Now aged 37 and with the best years of his career behind him, Mabizela, whose never ending scandals saw him move from an endless string of clubs usually with reports of drunkenness, arrests, drug and alcohol abuse, no-shows at training in his wake, put all this mildly when he admitted that he had been "ill disciplined" throughout his career.  



Brighton Mhlongo

Mhlongo appeared to have the world at his feet, securing employment at one of the biggest teams in the country, Orlando Pirates.
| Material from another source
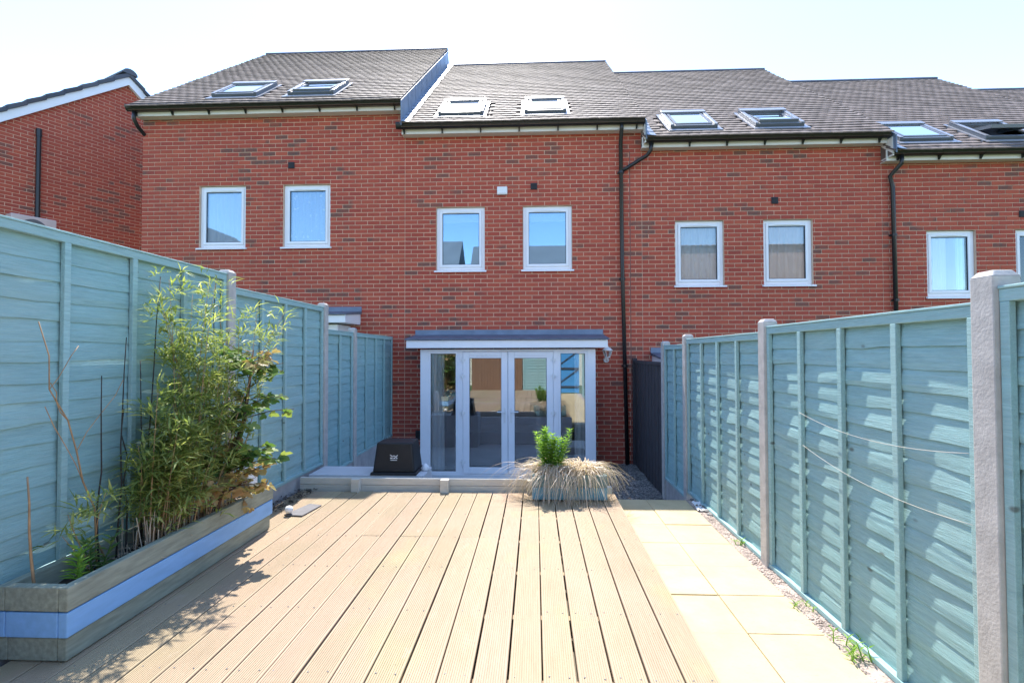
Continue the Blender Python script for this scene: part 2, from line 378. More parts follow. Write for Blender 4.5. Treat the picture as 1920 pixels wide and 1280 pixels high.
def lay(wallpart, bricks, place, rotz, hidden):
    vis = sorted((b for b in bricks if not hidden(b)), key=lambda b: (Vector(place(b)) - Vector((0, 0, H))).length)
    first = set(id(b) for b in vis[:300]); mb = MB(); d = Vector((math.cos(rotz), math.sin(rotz), 0)); nrm = Vector((math.sin(rotz), -math.cos(rotz), 0))
    for b in bricks:
        p = Vector(place(b))
        if id(b) in first:
            inst('brick', UB, wallpart, p + nrm * rnd.uniform(-.001, .0015), (0, 0, rotz), (b[2], 1, b[3]))
        else:
            c = []
            fr = nrm * (.007 + rnd.uniform(-.001, .0015))
            for n_ in (fr, nrm * -.003):
                for sx, sz in ((-.5,-.5),(.5,-.5),(.5,.5),(-.5,.5)): c.append(p + d * sx * b[2] + Vector((0,0,sz * b[3])) + n_)
            mb.add(c, [(0,1,2,3),(0,4,5,1),(3,2,6,7),(0,3,7,4),(1,5,6,2)])
    mb.build('brickwork', M['brick'], wallpart, kind='stuff')
def wall_grid(x0, x1, z0, z1, ops, y, depth):
    xs = sorted({x0, x1, *[o[0] for o in ops], *[o[1] for o in ops]}); zs = sorted({z0, z1, *[o[2] for o in ops], *[o[3] for o in ops]})
    mb = MB()
    for i in range(len(xs)-1):
        for j in range(len(zs)-1):
            cx, cz = (xs[i]+xs[i+1])/2, (zs[j]+zs[j+1])/2
            if any(o[0] < cx < o[1] and o[2] < cz < o[3] for o in ops): continue
            mb.quad((xs[i],y,zs[j]), (xs[i+1],y,zs[j]), (xs[i+1],y,zs[j+1]), (xs[i],y,zs[j+1]))
    for a, b, c, d in ops:
        mb.quad((a,y,c),(b,y,c),(b,y+depth,c),(a,y+depth,c)); mb.quad((a,y,d),(a,y+depth,d),(b,y+depth,d),(b,y,d))
        mb.quad((a,y,c),(a,y+depth,c),(a,y+depth,d),(a,y,d)); mb.quad((b,y,c),(b,y,d),(b,y+depth,d),(b,y+depth,c))
    mb.quad((x0,y,z0),(x0,y,z1),(x0,y+8.6,z1),(x0,y+8.6,z0)); mb.quad((x1,y,z0),(x1,y+8.6,z0),(x1,y+8.6,z1),(x1,y,z1))
    mb.quad((x1,y+8.6,z0),(x0,y+8.6,z0),(x0,y+8.6,z1),(x1,y+8.6,z1))
    return mb
def ring(mb, a, b, c, d, t, y0, y1):
    mb.box(a, a+t, y0, y1, c, d); mb.box(b-t, b, y0, y1, c, d); mb.box(a+t, b-t, y0, y1, c, c+t); mb.box(a+t, b-t, y0, y1, d-t, d)
def make_window(house, x0, x1, z0, z1, gl, sill_ext=.03):
    y = YF + .045
    wmb = MB(); ring(wmb, x0 + .004, x1 - .004, z0 + .004, z1 - .004, .052, y, y + .07)
    win = wmb.build('window', M['upvc'], house, bevel=.004)
    s = MB(); ring(s, x0 + .058, x1 - .058, z0 + .058, z1 - .058, .045, y - .012, y + .05); s.build('sash', M['upvc'], win, bevel=.006)
    k = MB(); ring(k, x0 + .104, x1 - .104, z0 + .104, z1 - .104, .007, y + .004, y + .03); k.build('gasket', M['seal'], win)
    MB().box(x0 + .106, x1 - .106, y + .012, y + .030, z0 + .106, z1 - .106).build('pane', M[gl], win)
    MB().box(x0 + .20, x1 - .20, y - .024, y - .0121, z1 - .088, z1 - .070).build('trickle_vent', M['upvc'], win, bevel=.003)
    MB().add([(x0-sill_ext, YF-.05, z0-.040),(x1+sill_ext, YF-.05, z0-.040),(x1+sill_ext, YF-.002, z0-.034),(x0-sill_ext, YF-.002, z0-.034),
              (x0-sill_ext, YF-.05, z0-.016),(x1+sill_ext, YF-.05, z0-.016),(x1+sill_ext, YF-.002, z0-.002),(x0-sill_ext, YF-.002, z0-.002)],
             [(0,3,2,1),(4,5,6,7),(0,1,5,4),(1,2,6,5),(2,3,7,6),(3,0,4,7)]).build('sill', M['upvc'], win)
    a, b, c, d, e, f = x0 - .5, x1 + .5, YF + .125, YF + 2.2, z0 - .5, z1 + .25
    r = MB(); r.quad((a,d,e),(b,d,e),(b,d,f),(a,d,f)); r.quad((a,c,e),(a,d,e),(a,d,f),(a,c,f)); r.quad((b,c,e),(b,c,f),(b,d,f),(b,d,e))
    r.quad((a,c,e),(b,c,e),(b,d,e),(a,d,e)); r.quad((a,c,f),(a,d,f),(b,d,f),(b,c,f))
    r.quad((a,c,e),(a,c,f),(x0,c,f),(x0,c,e)); r.quad((x1,c,e),(x1,c,f),(b,c,f),(b,c,e)); r.quad((x0,c,e),(x0,c,z0),(x1,c,z0),(x1,c,e)); r.quad((x0,c,z1),(x0,c,f),(x1,c,f),(x1,c,z1))
    r.build('room', M['room'], house)
    return win
def drape(name, x0, x1, z0, z1, y, m, label, folds, amp=.022, cat='curtain', bottom=0.0):
    n = folds * 8; vs = []; ph = rnd.uniform(0, 6)
    for j, z in enumerate((z1, z1 - .08*(z1-z0), (z0+z1)/2, z0)):
        for i in range(n+1):
            t = i / n; a = amp * (.6 + .4*j/3); x = x0 + (x1-x0)*t + .010*math.sin(t*9+ph+j)*j/3
            vs.append((x, y + a*math.sin(t*folds*6.283 + ph + .5*math.sin(t*7)) + .5*a*math.sin(t*folds*2.7*6.28), z))
    fs = [(j*(n+1)+i, j*(n+1)+i+1, (j+1)*(n+1)+i+1, (j+1)*(n+1)+i) for j in range(3) for i in range(n)]
    o = MB().add(vs, fs).build(name, m, smooth=True); return tag(o, label, cat)
def arc_gutter(house, x0, x1, zc, yc, nb):
    def arc(rx, rz, dz=0, n=10): return [(yc + rx*math.cos(a), zc + dz + rz*math.sin(a)) for a in [math.pi + math.pi*k/n for k in range(n+1)]]
    gt = MB().ext(arc(.062, .098) + arc(.056, .090)[::-1], 'x', x0, x1)
    for x in (x0, x1): gt.ext(arc(.065, .102, .004), 'x', x - .006, x + .006)
    gt.box(x0, x1, yc - .070, yc - .0625, zc - .014, zc + .004)
    go = gt.build('gutter', M['gutter'], house)
    for i in range(nb):
        x = x0 + .12 + (x1 - x0 - .24) * i / (nb - 1)
        MB().ext(arc(.068, .104) + [(yc + .068, zc - .155), (yc + .052, zc - .160)], 'x', x - .012, x + .012).build('gutter_bracket', M['gutter'], go)
    return go
TILE_V = []; TILE_F = []
def tile_mesh():
    W, L, T = .1652, .250, .021; n = 4; vs = []
    for zz in (0, 1):
        for (yy, lift) in ((0, .000), (L, 0.0)):
            for i in range(n+1):
                t = i/n - .5; vs.append((t*W, yy, (T if zz else 0) + .0025*(1 - 4*t*t) + lift))
    m = n+1; fs = []
    for i in range(n):
        fs += [(2*m+i, 2*m+i+1, 3*m+i+1, 3*m+i), (i, i+1, 2*m+i+1, 2*m+i)]
    fs += [(0, 2*m, 3*m, m), (n, m+n, 3*m+n, 2*m+n)]
    return vs, fs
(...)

At 26-years old, the goalkeeper's love for the bottle posed a serious risk to not only his livelihood but to his marriage too.  However, to his credit, he seeked help and opened up about his bitter battle for sobriety, and now has a chance to start all over again at Bidvest Wits.  

Jabu Mahlangu

Once the object of ridicule and the peak example of what a cautionary tale is, Mahlangu turned his story around, to be that of redemption, and he never took for granted the goodwill shown to him by South Africans after falling numerous times .    Drawing from his eventful life, he has bravely chosen to open himself to scrutiny and put himself on the line by offering advice to the current crop of often egotistic stars. 

Junior Khanye.
Junior Khanye.

Junior Khanye

Khanye, a hugely talented winger reportedly said he had no regrets in his life, despite alcohol abuse and ill discipline shattering his career. Whether that is accurate or not, so far no club, professional or not, has offered him a deal, despite him claiming, he was at his best, physically at 33.